Namun, ada kemungkinan pertunjukan wayang ini sudah berlangsung sejak Abad ke-15 sebelum masehi yang dikenal dengan zaman Neolithikum. Zaman pra-sejarah di mana tanah jawa masih kental dengan kepercayaan animisme dan dinamisme. Mereka percaya dengan kekuatan roh yang disebut dengan Hyang, sebuah kepercayaan awal bangsa Indonesia yang kemudian berganti seiring datangnya agama baru.

Pada awalnya, wayang merupakan pemujaan terhadap roh yang dilakukan pada malam hari. Mereka menyebutnya dengan “Pentas Bayangan” dengan peralatan seadanya oleh seorang sakti yang disebut dengan syaman. Namun, pada prinsipnya upacara ini sama dengan pertunjukan wayang saat ini. Kenapa pada malam hari? karena mereka percaya bahwa roh bergentayangan pada malam hari. Dari upacara magis-religius itulah mereka meminta pertolongan kepada para kekuatan roh yang mereka percayai. Biasanya isi di dalamnya bercerita tentang mitos-mitos dan kepahlawanan nenek moyang mereka.

Selanjutnya, budaya Hindu yang datang mempengaruhi upacara bayangan, pentas wayang memuat cerita baru semenjak cerita Mahabaratha dan Ramayana ditulis dengan bahasa jawa kuno yang bercampur dengan bahasa sansekerta pada masa pemerintah Dyah Balitung Raja Mataram 1 (892-910). Cerita Mahabaratha dan Ramayana mempunyai daya tarik bagi orang jawa karena dewa-dewa yang sama dalam cerita nenek moyang mereka. Kemudian mereka mencampur epos keduanya dengan mitos-mitos kuna jawa. Terjadilah akulturasi antara Hindu ke Jawa. Mayoritas masyarakat jawa gampang menerima ajaran baru karena toleransi mereka terhadap budaya yang baru datang, apalagi terdapat kemiripan budaya.

Perjalanan selanjutnya adalah periode akulturasi Islam ke Budaya Jawa baru era Hindu. Pada masa ini, wayang dijadikan sarana untuk menyampaikan ajaran Islam (sarana Dakwah) oleh walisongo, khususnya Sunan Kalijaga. Perubahan terjadi dari segi Jumlah dan bentuk wayang. Pada masa kerajaan Demak, wayang diperhalus dan ditambah jumlahnya.

Ajaran Islam tidak mengenal konsep trimurthi dan dewa-dewa yang pentheisthis, maka cerita wayang disesuaikan dengan ajaran Islam. Konsep dewa diubah sebagai pembantu Tuhan, seperti malaikat. Pada saat itu muncul cerita carangan baru yang bernafaskan Islam, seperti Dewa Ruci dan Jimat Kalimasada.

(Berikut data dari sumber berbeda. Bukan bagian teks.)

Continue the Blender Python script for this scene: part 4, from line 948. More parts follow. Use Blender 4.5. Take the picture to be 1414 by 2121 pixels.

Pada masa Sultan Agung zaman Kerajaan mataram II, bentuk wayang disempurnakan, pada saat ini diciptakan tokoh-tokoh baru buta prapatan, seperti Cakil, Buta Terong, Buta Rambutgeni dan yang dimunculkan pada adegan Perang Kembang. Pada masa Kerajaan Surakarta Pujangga Ranggawarsita menulis banyak cerita wayang. Diantaranya adalah Pustaka Raja Purwa yang dijadikan pakem. Cerita dalam kitab tersebut berbeda dengan dua kitab, Mahabaratha dan Ramayana, melainkan bersumber dari cerita-cerita rakyat seputar nenek moyang dan raja-raja jawa. Cerita wayang terus berlanjut dengan memuat aliran kepercayaan, terkadang mengandung pesan-pesan terhadap pemerintah serta tak jarang menjadi sarana kritik seperti yang baru-baru ini terjadi.

Dari awal munculnya, wayang mempunyai visi menyampai pesan-pesan cerita keperceyaan tertentu, karena pada saat itu adalah pertunjukan yang sangat disukai oleh masyarakat. Maka, walisongo memanfaatkan media tersebut dalam berdakwah menyampaikan Islam. Cerita-cerita bernafaskan Islam disajikan. Misalnya dalam lakon Bima Suci, tokoh Bima sebagai tokoh utama meyakini terhadap Tuhan Yang Maha Esa. Tuhan inilah yang menciptakan Bumi dan langit seisinya. Tidak hanya itu, dengan keyakinan tersebut Bima mengajarkan kepada saudaranya, arjuna. Lakon ini juga mengajarkan tentang menuntut ilmu, kesabarang, keadilan dan tatakrama sesama manusia. Wallahu a’lam.